**** Data for this task ****

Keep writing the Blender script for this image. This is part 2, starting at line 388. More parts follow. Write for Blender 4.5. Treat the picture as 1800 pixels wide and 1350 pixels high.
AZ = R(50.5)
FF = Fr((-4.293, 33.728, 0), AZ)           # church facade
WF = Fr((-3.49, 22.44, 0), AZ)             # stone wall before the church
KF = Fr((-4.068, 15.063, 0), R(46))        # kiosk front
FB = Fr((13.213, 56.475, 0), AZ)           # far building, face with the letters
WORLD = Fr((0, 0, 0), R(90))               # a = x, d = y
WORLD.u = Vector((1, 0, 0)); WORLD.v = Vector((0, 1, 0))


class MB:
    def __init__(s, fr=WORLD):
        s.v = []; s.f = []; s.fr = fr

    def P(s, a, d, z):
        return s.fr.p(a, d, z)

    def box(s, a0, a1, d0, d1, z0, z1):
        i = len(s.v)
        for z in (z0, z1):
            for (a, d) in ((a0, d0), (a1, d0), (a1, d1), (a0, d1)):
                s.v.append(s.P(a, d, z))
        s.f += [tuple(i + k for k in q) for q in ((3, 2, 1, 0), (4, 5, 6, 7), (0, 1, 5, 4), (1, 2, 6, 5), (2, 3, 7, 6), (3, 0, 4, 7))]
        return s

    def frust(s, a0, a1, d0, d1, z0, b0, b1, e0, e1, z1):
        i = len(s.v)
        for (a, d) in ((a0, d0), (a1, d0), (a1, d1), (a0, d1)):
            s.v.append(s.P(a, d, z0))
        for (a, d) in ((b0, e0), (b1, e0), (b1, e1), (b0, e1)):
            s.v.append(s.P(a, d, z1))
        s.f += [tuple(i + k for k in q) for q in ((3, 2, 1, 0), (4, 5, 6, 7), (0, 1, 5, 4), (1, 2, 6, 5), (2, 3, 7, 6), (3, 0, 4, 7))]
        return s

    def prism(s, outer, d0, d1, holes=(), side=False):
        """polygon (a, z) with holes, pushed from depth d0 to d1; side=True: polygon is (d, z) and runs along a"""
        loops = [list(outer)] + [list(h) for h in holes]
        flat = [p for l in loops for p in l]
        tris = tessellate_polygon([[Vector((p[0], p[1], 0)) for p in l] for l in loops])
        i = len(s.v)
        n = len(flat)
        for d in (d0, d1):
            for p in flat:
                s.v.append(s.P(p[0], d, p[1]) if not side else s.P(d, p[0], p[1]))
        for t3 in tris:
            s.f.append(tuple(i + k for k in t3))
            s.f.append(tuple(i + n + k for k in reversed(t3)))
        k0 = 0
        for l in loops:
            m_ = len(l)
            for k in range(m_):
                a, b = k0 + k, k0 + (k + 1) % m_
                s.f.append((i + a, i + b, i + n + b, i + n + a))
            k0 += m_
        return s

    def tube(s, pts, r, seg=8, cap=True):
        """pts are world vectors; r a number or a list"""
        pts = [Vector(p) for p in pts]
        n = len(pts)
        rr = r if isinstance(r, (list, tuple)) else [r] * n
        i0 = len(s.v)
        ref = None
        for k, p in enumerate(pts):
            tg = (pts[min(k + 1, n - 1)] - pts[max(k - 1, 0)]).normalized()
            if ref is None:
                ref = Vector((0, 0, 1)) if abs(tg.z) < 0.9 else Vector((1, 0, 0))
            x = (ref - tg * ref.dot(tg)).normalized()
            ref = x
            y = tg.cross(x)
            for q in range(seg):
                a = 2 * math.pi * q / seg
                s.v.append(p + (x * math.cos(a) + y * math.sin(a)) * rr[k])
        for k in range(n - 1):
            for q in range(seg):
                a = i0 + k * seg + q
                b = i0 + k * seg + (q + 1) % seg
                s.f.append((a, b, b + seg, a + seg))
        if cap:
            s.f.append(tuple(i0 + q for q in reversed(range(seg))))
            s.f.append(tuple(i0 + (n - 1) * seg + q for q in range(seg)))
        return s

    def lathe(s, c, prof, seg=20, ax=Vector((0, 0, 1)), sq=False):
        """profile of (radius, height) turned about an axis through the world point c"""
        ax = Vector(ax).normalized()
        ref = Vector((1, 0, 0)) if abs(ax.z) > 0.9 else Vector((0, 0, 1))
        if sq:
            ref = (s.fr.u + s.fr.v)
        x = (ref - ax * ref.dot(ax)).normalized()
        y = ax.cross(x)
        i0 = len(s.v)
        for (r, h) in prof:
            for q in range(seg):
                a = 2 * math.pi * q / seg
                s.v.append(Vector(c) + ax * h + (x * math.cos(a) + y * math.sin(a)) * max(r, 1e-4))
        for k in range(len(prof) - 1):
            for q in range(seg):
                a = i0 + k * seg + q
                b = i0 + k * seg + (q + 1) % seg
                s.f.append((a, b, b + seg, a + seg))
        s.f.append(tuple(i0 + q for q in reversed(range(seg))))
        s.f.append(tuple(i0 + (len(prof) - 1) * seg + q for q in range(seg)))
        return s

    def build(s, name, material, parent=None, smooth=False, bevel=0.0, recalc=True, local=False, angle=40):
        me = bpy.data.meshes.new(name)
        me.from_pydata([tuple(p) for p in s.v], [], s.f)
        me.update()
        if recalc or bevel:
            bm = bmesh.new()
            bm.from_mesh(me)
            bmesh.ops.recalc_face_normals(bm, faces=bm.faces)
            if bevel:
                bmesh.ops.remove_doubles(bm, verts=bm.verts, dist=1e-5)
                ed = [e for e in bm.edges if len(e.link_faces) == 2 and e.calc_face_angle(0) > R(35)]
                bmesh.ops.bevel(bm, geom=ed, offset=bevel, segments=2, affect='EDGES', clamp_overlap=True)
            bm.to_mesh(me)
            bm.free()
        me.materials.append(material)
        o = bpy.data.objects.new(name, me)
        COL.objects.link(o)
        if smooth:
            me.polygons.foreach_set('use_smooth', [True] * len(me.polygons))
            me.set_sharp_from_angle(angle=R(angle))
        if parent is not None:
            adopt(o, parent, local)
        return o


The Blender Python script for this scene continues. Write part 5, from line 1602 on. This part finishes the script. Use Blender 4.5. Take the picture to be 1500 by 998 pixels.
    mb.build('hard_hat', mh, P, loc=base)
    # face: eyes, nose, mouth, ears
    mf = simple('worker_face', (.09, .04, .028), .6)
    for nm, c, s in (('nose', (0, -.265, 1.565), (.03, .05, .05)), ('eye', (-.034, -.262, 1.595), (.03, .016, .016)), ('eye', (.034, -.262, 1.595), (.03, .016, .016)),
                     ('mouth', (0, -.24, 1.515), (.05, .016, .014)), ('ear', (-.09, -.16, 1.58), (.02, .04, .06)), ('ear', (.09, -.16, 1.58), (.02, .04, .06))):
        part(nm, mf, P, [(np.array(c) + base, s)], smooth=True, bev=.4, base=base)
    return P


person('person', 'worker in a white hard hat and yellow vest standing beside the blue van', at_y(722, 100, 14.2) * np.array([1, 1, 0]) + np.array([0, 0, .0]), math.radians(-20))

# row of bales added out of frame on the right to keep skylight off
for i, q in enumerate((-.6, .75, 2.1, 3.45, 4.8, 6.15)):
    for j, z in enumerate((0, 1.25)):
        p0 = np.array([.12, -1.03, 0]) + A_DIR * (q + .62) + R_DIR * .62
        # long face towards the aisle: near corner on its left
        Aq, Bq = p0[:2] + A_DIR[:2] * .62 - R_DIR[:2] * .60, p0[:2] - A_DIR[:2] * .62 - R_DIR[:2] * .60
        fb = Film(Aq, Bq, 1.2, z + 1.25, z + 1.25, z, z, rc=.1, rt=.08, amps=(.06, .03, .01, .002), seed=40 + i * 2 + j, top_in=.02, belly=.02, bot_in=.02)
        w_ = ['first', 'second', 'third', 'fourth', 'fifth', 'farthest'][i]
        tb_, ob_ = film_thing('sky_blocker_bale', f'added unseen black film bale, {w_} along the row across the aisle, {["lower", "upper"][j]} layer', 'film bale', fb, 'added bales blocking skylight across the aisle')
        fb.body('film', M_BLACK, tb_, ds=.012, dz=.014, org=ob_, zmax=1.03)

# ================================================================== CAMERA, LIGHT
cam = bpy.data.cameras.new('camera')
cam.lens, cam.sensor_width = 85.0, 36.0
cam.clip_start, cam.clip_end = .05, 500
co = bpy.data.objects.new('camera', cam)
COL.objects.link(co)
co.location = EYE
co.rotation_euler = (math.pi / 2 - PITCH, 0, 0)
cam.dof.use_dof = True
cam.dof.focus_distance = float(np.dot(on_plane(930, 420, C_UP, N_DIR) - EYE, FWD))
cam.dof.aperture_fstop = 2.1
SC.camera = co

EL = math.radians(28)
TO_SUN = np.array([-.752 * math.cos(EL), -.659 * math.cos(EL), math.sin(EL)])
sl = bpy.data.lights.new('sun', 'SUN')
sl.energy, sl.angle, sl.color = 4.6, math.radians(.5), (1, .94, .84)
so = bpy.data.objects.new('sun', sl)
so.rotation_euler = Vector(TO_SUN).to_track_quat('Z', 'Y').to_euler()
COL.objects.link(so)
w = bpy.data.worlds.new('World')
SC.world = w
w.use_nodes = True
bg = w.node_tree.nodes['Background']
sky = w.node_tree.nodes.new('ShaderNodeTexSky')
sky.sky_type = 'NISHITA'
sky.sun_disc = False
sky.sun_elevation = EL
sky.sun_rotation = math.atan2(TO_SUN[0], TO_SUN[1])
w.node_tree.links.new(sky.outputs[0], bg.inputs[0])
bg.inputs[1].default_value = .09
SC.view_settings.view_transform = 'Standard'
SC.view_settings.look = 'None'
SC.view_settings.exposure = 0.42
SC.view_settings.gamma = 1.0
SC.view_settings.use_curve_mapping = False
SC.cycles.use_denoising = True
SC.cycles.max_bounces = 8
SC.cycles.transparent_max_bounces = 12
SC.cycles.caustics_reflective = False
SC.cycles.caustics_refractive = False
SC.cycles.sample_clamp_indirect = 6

****

▶ **What to work on**: Using the listing above, say how many of its lines contain the string "picture", giving nothing but the figure.

▶ **Result of this task**: 2